EXERCISE PROMPT
Only the pictures stay out; every record is to be quoted exactly.
◆ ◆ ◆ ◆ ◆
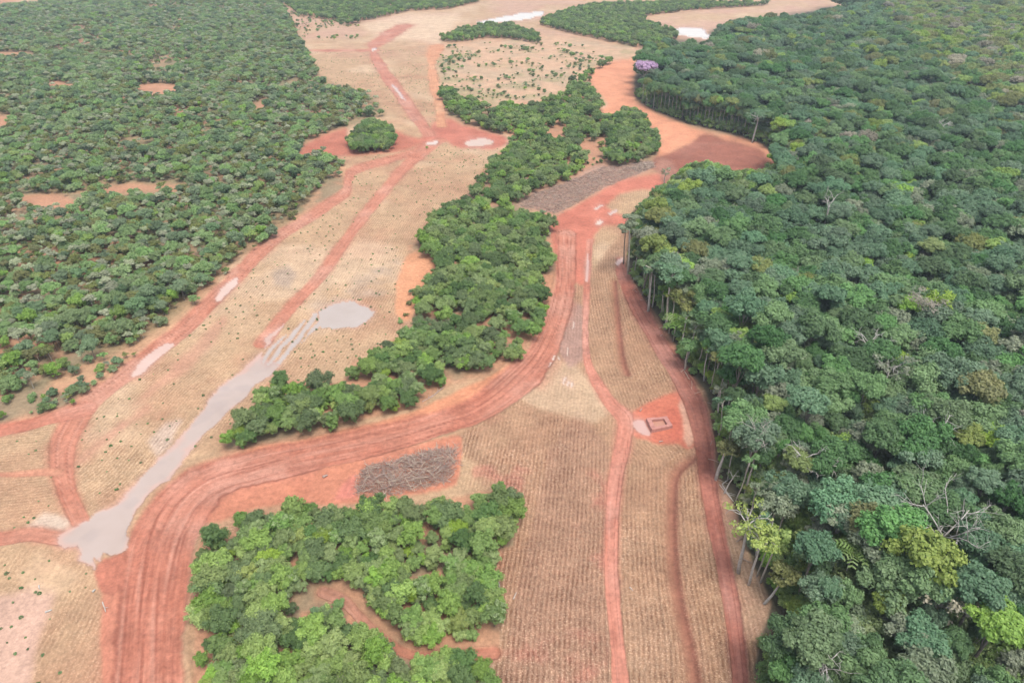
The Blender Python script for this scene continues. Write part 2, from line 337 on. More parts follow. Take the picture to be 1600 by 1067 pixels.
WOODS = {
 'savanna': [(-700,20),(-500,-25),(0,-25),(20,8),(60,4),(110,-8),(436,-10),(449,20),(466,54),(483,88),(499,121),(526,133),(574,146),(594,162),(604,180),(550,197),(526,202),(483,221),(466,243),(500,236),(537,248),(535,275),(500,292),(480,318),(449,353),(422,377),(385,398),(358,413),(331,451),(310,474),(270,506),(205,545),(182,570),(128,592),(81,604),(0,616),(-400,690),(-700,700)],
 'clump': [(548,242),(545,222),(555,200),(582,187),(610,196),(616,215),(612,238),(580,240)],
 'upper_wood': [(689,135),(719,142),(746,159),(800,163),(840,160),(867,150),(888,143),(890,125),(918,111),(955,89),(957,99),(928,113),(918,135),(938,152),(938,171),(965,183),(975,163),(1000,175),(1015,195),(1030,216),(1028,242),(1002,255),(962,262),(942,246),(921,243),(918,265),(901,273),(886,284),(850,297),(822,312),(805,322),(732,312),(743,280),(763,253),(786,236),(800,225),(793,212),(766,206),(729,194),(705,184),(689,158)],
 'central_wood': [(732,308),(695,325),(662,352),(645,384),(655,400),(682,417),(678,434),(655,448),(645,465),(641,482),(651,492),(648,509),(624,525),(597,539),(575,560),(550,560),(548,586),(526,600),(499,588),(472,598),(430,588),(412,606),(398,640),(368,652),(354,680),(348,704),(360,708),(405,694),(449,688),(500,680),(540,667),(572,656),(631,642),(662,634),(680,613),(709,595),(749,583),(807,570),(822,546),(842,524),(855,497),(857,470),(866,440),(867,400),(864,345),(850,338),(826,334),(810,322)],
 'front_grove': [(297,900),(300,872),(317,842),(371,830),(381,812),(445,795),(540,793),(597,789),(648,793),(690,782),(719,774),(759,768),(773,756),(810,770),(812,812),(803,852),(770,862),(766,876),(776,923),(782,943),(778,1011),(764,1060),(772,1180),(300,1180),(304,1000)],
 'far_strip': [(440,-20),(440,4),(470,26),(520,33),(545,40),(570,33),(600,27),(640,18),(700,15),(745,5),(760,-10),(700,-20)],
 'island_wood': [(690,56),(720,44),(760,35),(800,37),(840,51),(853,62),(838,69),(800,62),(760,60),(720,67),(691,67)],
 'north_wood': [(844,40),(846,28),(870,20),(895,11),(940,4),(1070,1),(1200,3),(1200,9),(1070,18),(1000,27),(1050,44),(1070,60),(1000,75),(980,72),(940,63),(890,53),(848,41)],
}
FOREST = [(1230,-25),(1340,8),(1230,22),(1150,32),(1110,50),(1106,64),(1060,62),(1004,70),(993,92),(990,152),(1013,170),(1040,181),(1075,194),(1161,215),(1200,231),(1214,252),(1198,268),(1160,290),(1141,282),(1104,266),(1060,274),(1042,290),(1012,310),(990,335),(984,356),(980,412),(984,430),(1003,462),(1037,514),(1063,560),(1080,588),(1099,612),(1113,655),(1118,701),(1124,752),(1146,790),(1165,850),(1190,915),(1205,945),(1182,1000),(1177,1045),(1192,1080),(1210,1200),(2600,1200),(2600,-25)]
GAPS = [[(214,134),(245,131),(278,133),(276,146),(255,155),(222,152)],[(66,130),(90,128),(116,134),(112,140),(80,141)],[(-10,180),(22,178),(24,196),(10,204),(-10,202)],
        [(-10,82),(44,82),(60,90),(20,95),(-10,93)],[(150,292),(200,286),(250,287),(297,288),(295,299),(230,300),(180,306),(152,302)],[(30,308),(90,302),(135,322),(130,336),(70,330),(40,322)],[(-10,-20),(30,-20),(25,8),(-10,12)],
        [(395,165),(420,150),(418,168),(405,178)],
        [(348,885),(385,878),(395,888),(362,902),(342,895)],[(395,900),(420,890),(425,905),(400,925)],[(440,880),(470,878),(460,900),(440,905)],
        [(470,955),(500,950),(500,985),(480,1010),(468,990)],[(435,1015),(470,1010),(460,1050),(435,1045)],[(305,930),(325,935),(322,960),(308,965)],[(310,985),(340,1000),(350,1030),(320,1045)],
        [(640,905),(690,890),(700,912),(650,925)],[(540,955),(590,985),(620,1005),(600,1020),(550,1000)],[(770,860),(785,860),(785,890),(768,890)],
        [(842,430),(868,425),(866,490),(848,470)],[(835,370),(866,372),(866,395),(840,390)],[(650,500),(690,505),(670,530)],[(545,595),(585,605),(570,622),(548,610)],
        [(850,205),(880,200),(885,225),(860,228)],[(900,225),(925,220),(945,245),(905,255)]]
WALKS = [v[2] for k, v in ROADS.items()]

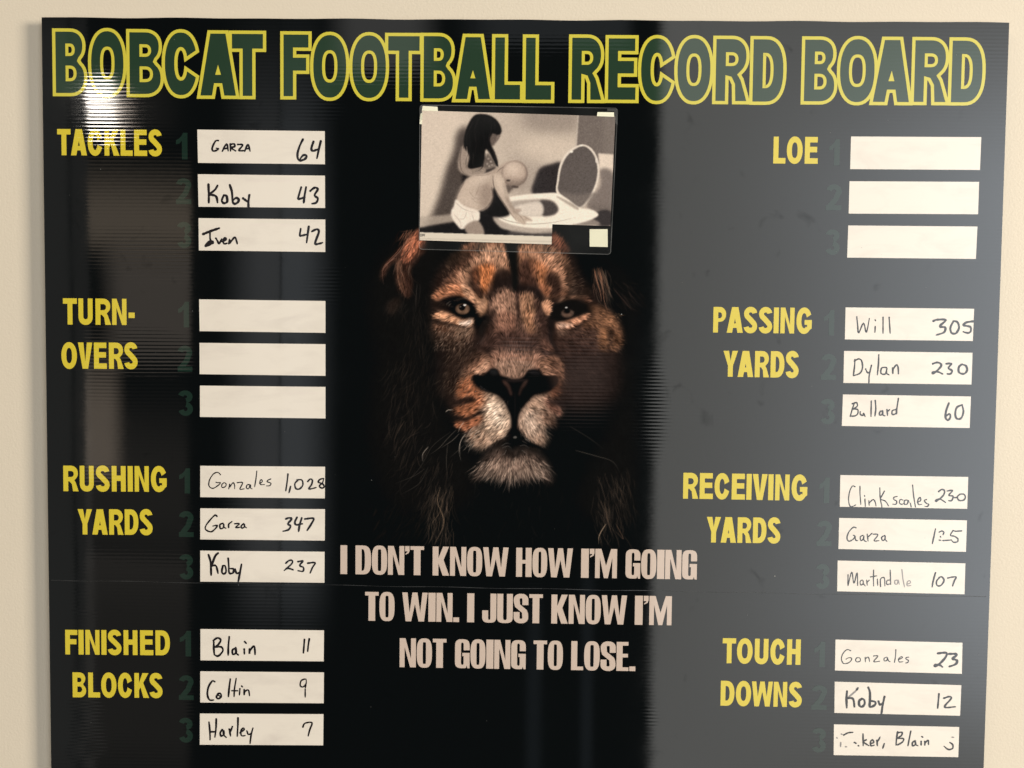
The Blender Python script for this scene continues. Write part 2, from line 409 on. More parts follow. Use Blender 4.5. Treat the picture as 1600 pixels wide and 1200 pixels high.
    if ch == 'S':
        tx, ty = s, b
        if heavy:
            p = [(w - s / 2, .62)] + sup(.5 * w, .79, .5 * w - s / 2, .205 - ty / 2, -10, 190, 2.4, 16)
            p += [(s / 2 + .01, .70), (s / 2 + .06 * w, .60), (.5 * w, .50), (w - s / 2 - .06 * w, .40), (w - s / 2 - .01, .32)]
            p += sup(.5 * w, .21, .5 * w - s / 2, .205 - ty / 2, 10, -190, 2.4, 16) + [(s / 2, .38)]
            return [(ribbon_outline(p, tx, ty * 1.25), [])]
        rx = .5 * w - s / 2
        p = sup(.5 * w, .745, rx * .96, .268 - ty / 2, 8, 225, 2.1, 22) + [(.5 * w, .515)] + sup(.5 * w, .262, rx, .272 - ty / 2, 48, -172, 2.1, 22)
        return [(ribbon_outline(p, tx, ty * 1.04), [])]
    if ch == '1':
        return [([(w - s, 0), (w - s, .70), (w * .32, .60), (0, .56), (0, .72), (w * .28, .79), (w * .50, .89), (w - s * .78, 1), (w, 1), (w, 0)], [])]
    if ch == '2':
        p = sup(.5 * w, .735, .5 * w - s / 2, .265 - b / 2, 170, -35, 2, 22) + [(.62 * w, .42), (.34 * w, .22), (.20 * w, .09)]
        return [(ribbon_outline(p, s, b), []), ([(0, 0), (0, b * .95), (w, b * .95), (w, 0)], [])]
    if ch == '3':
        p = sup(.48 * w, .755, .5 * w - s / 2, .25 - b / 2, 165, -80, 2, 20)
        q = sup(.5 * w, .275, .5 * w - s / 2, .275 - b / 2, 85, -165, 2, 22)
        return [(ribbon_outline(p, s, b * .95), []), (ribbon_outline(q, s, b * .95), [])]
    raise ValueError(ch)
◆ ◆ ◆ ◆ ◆
FINAL RESULT
The Blender Python script for this scene continues. Write part 2, from line 337 on. More parts follow. Take the picture to be 1600 by 1067 pixels.
WOODS = {
 'savanna': [(-700,20),(-500,-25),(0,-25),(20,8),(60,4),(110,-8),(436,-10),(449,20),(466,54),(483,88),(499,121),(526,133),(574,146),(594,162),(604,180),(550,197),(526,202),(483,221),(466,243),(500,236),(537,248),(535,275),(500,292),(480,318),(449,353),(422,377),(385,398),(358,413),(331,451),(310,474),(270,506),(205,545),(182,570),(128,592),(81,604),(0,616),(-400,690),(-700,700)],
 'clump': [(548,242),(545,222),(555,200),(582,187),(610,196),(616,215),(612,238),(580,240)],
 'upper_wood': [(689,135),(719,142),(746,159),(800,163),(840,160),(867,150),(888,143),(890,125),(918,111),(955,89),(957,99),(928,113),(918,135),(938,152),(938,171),(965,183),(975,163),(1000,175),(1015,195),(1030,216),(1028,242),(1002,255),(962,262),(942,246),(921,243),(918,265),(901,273),(886,284),(850,297),(822,312),(805,322),(732,312),(743,280),(763,253),(786,236),(800,225),(793,212),(766,206),(729,194),(705,184),(689,158)],
 'central_wood': [(732,308),(695,325),(662,352),(645,384),(655,400),(682,417),(678,434),(655,448),(645,465),(641,482),(651,492),(648,509),(624,525),(597,539),(575,560),(550,560),(548,586),(526,600),(499,588),(472,598),(430,588),(412,606),(398,640),(368,652),(354,680),(348,704),(360,708),(405,694),(449,688),(500,680),(540,667),(572,656),(631,642),(662,634),(680,613),(709,595),(749,583),(807,570),(822,546),(842,524),(855,497),(857,470),(866,440),(867,400),(864,345),(850,338),(826,334),(810,322)],
 'front_grove': [(297,900),(300,872),(317,842),(371,830),(381,812),(445,795),(540,793),(597,789),(648,793),(690,782),(719,774),(759,768),(773,756),(810,770),(812,812),(803,852),(770,862),(766,876),(776,923),(782,943),(778,1011),(764,1060),(772,1180),(300,1180),(304,1000)],
 'far_strip': [(440,-20),(440,4),(470,26),(520,33),(545,40),(570,33),(600,27),(640,18),(700,15),(745,5),(760,-10),(700,-20)],
 'island_wood': [(690,56),(720,44),(760,35),(800,37),(840,51),(853,62),(838,69),(800,62),(760,60),(720,67),(691,67)],
 'north_wood': [(844,40),(846,28),(870,20),(895,11),(940,4),(1070,1),(1200,3),(1200,9),(1070,18),(1000,27),(1050,44),(1070,60),(1000,75),(980,72),(940,63),(890,53),(848,41)],
}
FOREST = [(1230,-25),(1340,8),(1230,22),(1150,32),(1110,50),(1106,64),(1060,62),(1004,70),(993,92),(990,152),(1013,170),(1040,181),(1075,194),(1161,215),(1200,231),(1214,252),(1198,268),(1160,290),(1141,282),(1104,266),(1060,274),(1042,290),(1012,310),(990,335),(984,356),(980,412),(984,430),(1003,462),(1037,514),(1063,560),(1080,588),(1099,612),(1113,655),(1118,701),(1124,752),(1146,790),(1165,850),(1190,915),(1205,945),(1182,1000),(1177,1045),(1192,1080),(1210,1200),(2600,1200),(2600,-25)]
GAPS = [[(214,134),(245,131),(278,133),(276,146),(255,155),(222,152)],[(66,130),(90,128),(116,134),(112,140),(80,141)],[(-10,180),(22,178),(24,196),(10,204),(-10,202)],
        [(-10,82),(44,82),(60,90),(20,95),(-10,93)],[(150,292),(200,286),(250,287),(297,288),(295,299),(230,300),(180,306),(152,302)],[(30,308),(90,302),(135,322),(130,336),(70,330),(40,322)],[(-10,-20),(30,-20),(25,8),(-10,12)],
        [(395,165),(420,150),(418,168),(405,178)],
        [(348,885),(385,878),(395,888),(362,902),(342,895)],[(395,900),(420,890),(425,905),(400,925)],[(440,880),(470,878),(460,900),(440,905)],
        [(470,955),(500,950),(500,985),(480,1010),(468,990)],[(435,1015),(470,1010),(460,1050),(435,1045)],[(305,930),(325,935),(322,960),(308,965)],[(310,985),(340,1000),(350,1030),(320,1045)],
        [(640,905),(690,890),(700,912),(650,925)],[(540,955),(590,985),(620,1005),(600,1020),(550,1000)],[(770,860),(785,860),(785,890),(768,890)],
        [(842,430),(868,425),(866,490),(848,470)],[(835,370),(866,372),(866,395),(840,390)],[(650,500),(690,505),(670,530)],[(545,595),(585,605),(570,622),(548,610)],
        [(850,205),(880,200),(885,225),(860,228)],[(900,225),(925,220),(945,245),(905,255)]]
WALKS = [v[2] for k, v in ROADS.items()]

The Blender Python script for this scene continues. Write part 2, from line 409 on. More parts follow. Use Blender 4.5. Treat the picture as 1600 pixels wide and 1200 pixels high.
    if ch == 'S':
        tx, ty = s, b
        if heavy:
            p = [(w - s / 2, .62)] + sup(.5 * w, .79, .5 * w - s / 2, .205 - ty / 2, -10, 190, 2.4, 16)
            p += [(s / 2 + .01, .70), (s / 2 + .06 * w, .60), (.5 * w, .50), (w - s / 2 - .06 * w, .40), (w - s / 2 - .01, .32)]
            p += sup(.5 * w, .21, .5 * w - s / 2, .205 - ty / 2, 10, -190, 2.4, 16) + [(s / 2, .38)]
            return [(ribbon_outline(p, tx, ty * 1.25), [])]
        rx = .5 * w - s / 2
        p = sup(.5 * w, .745, rx * .96, .268 - ty / 2, 8, 225, 2.1, 22) + [(.5 * w, .515)] + sup(.5 * w, .262, rx, .272 - ty / 2, 48, -172, 2.1, 22)
        return [(ribbon_outline(p, tx, ty * 1.04), [])]
    if ch == '1':
        return [([(w - s, 0), (w - s, .70), (w * .32, .60), (0, .56), (0, .72), (w * .28, .79), (w * .50, .89), (w - s * .78, 1), (w, 1), (w, 0)], [])]
    if ch == '2':
        p = sup(.5 * w, .735, .5 * w - s / 2, .265 - b / 2, 170, -35, 2, 22) + [(.62 * w, .42), (.34 * w, .22), (.20 * w, .09)]
        return [(ribbon_outline(p, s, b), []), ([(0, 0), (0, b * .95), (w, b * .95), (w, 0)], [])]
    if ch == '3':
        p = sup(.48 * w, .755, .5 * w - s / 2, .25 - b / 2, 165, -80, 2, 20)
        q = sup(.5 * w, .275, .5 * w - s / 2, .275 - b / 2, 85, -165, 2, 22)
        return [(ribbon_outline(p, s, b * .95), []), (ribbon_outline(q, s, b * .95), [])]
    raise ValueError(ch)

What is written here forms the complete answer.